A second innings lead of 522 on a pitch that had seen enough of the sun to crack open, was unassailable. When Bumrah and Siraj started relentlessly targeting the stumps again, there was no point in trying to chase it down or even play out the day. Even the fourth best pacer had a fair chance of extracting variable bounce from the pitch. Marsh, who was playing well, got out to one such ball from Reddy.
This was all I heard or read about the pitch at Perth. Off the pitch, there was something interesting that panned out. A player said something in the press conference and a divide in the dressing room was invoked.
Apparently, Josh Hazlewood gave a horrendous response to a press question about plans for turning things around on day 4. He said that probably you should ask the batters this question. He got a lot of flak for stating the obvious in the press conference. Michael Vaughan, with his penchant for making proclamations, said he had never heard an Australian speak like that in public. He went on about how the match was not over yet and found himself ‘staggered’ by the comment. Shastri, being the cliché-mongering poet he is, went for the obvious metaphor and equated the cracks on the pitch to some ‘mental cracks’ in the opposition.

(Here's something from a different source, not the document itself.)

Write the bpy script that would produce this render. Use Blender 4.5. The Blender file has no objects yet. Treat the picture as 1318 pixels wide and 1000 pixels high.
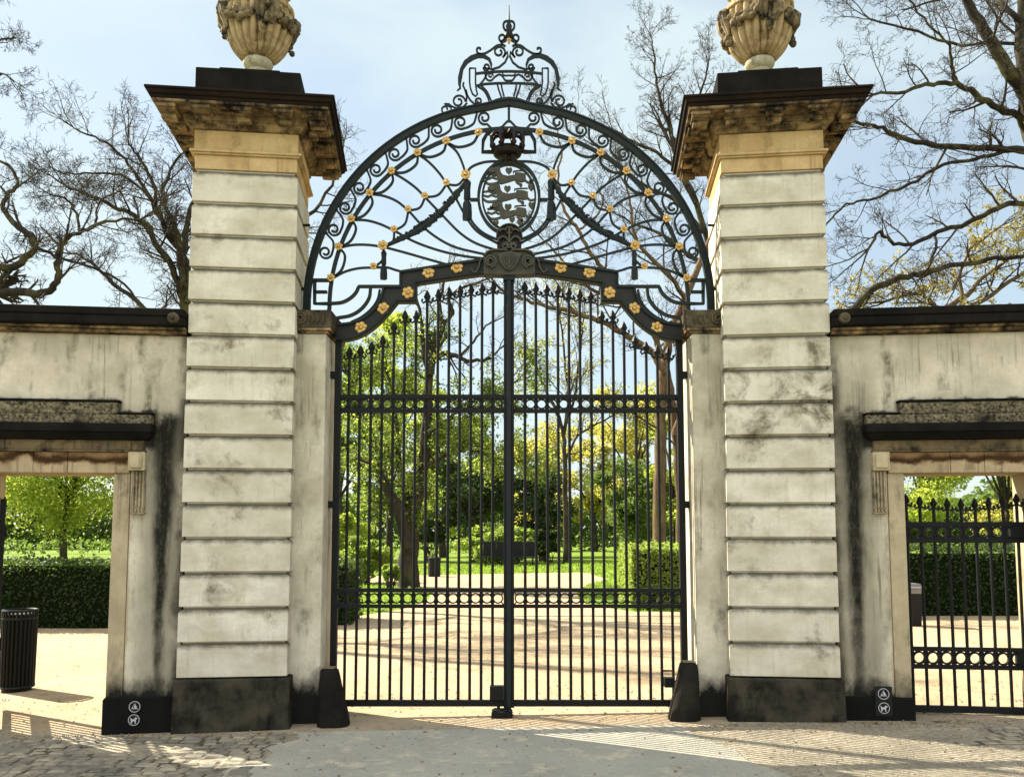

The players would know best how this mental thingy is related to the ebbs and flows of their performance, but the conversation around it is always entertaining. I almost expected Shastri to roar into the mic saying - ‘you know what they say about washing your dirty laundry in public - don’t do it’.
All in all, it was a regular test match for India. Not in the chest-thumping way of how Indians own Australian pitches now, having won the last 2 series outings there. But in a general way of how Indians respond to the conditions (which includes opposition bowling and batting) in the best way possible, given the resources available. This is what they probably did against NZ at home as well. This is what they’ll do in the upcoming matches. What remains to be seen, as always, is how the results will align.